Weak Deal Structure and Contractual Gaps
The documents govern what you actually own and what recourse you have when things go wrong. Warranties and indemnities drafted too broadly may be unenforceable. Too narrowly, they may not cover what actually materialises. Most post-completion disputes in M&A trace back to ambiguous contract language, not deliberate misconduct.
Integration Failure
Completion is not the finish line. After signing, two businesses are legally one entity but operationally still two, running parallel systems and duplicating effort while key people start to weigh their options. The window for capturing the synergies that justified the deal closes fast. Integration consistently sits at the top of every list of M&A failure causes, and the human dimension receives the least investment.
Regulatory and Compliance Failures
In the UK, the Competition and Markets Authority can review transactions meeting certain turnover or market share thresholds. Missing this at the planning stage adds delay, cost, and sometimes gets the deal blocked entirely. For regulated sector acquisitions, the buyer inherits the target’s obligations from day one. The Axiom Ince situation showed what happens when that is ignored: frozen accounts and serious client harm. Regulatory risk is not an administrative detail.
How to Strengthen Your M&A Deal
Conduct Thorough Due Diligence
Cover legal, financial, commercial, and operational risk. Legal due diligence must examine contracts, IP ownership, employment obligations, regulatory standing, and litigation history. These are the foundations of what you are buying, not secondary concerns.
Get the Deal Structure Right
Warranties need to match the real risks of the transaction.

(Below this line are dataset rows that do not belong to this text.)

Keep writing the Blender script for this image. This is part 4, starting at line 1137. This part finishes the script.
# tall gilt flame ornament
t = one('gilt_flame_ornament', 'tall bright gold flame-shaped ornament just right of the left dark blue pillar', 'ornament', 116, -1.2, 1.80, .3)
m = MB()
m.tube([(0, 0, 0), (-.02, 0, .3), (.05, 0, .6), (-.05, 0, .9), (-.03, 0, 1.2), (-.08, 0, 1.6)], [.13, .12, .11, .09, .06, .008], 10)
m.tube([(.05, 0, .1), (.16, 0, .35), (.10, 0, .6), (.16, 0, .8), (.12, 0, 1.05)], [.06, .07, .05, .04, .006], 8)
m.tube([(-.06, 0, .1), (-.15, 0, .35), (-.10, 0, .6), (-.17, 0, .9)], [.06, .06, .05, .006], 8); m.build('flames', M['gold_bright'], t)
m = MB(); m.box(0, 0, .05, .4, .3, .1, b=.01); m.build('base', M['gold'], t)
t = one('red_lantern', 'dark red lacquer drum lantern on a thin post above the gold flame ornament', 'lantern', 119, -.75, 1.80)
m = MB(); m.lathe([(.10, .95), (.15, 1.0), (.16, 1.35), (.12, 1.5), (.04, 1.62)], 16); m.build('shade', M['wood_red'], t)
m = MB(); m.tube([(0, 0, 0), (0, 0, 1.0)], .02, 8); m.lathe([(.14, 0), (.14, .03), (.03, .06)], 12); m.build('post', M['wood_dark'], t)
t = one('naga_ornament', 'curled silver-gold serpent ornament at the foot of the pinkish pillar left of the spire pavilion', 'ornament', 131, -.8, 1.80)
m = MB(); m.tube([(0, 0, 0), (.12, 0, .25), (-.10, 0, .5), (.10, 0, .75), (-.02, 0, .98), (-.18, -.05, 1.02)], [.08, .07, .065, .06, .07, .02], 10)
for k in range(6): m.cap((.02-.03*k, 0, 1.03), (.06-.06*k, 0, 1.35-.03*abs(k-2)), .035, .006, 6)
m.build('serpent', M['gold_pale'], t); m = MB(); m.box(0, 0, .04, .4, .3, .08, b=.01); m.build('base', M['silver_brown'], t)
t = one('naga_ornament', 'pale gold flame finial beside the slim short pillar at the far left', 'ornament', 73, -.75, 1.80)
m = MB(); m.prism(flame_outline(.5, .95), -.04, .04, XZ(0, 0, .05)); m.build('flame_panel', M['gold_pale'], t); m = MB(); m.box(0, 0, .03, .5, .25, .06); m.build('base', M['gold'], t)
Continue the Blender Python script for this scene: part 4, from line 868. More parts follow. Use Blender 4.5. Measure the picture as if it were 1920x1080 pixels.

Indemnities need to cover genuine exposure. Ambiguous drafting in earn-outs and completion accounts is where most post-deal disputes begin. The time to get this right is before signing.
Plan Integration Early and Address Culture
Start integration planning before heads of terms are agreed. Identify the people whose retention is critical and have those conversations early. Assess cultural compatibility with the same rigour applied to legal and financial review. It is one of the most reliable indicators of post-deal risk.
Manage Regulatory Risk from the Start
Assess CMA thresholds at the outset of deal planning. For regulated sector acquisitions, map compliance obligations before completion. Regulatory surprises in M&A are almost always the result of insufficient preparation.
How Blackmont Legal Helps You Get M&A Right
Most M&A mistakes happen because businesses enter deals without proper legal support from the outset.
At Blackmont Legal, we advise across the full M&A lifecycle. We conduct legal due diligence that identifies liabilities and contractual gaps before they become problems. We structure deals to protect your position, draft warranties and indemnities that hold, and manage disclosure so there are no surprises after signing. We also work with businesses preparing for acquisition, helping founders get contracts clean, IP clear, and governance solid before a deal process begins.
If you are considering an acquisition, exploring a merger, or preparing for sale, speak to us before the process starts.
Call 0333 305 9957 or email [email protected].
Frequently Asked Questions
What is the M&A failure rate?
Between 70% and 90% globally. A 2024 analysis of over 40,000 deals confirmed that 70 to 75% fail to achieve their stated objectives.
What is the most common reason M&A deals fail?
Integration failure. Most deals that survive due diligence and legal structuring fall apart in the operational phase after completion.
What does due diligence involve in M&A?
Legal, financial, commercial, and operational review of the target business, covering everything from contracts and IP to regulatory standing and employment obligations.
Do UK acquisitions need regulatory approval?
Some do. The CMA can review transactions meeting certain thresholds. Regulated sector acquisitions may require additional approvals. Assess this at the outset, not the end.
How does a solicitor add value in M&A?
By advising on structure, conducting legal due diligence, drafting transaction documents, managing disclosure, and identifying regulatory risk early in the process.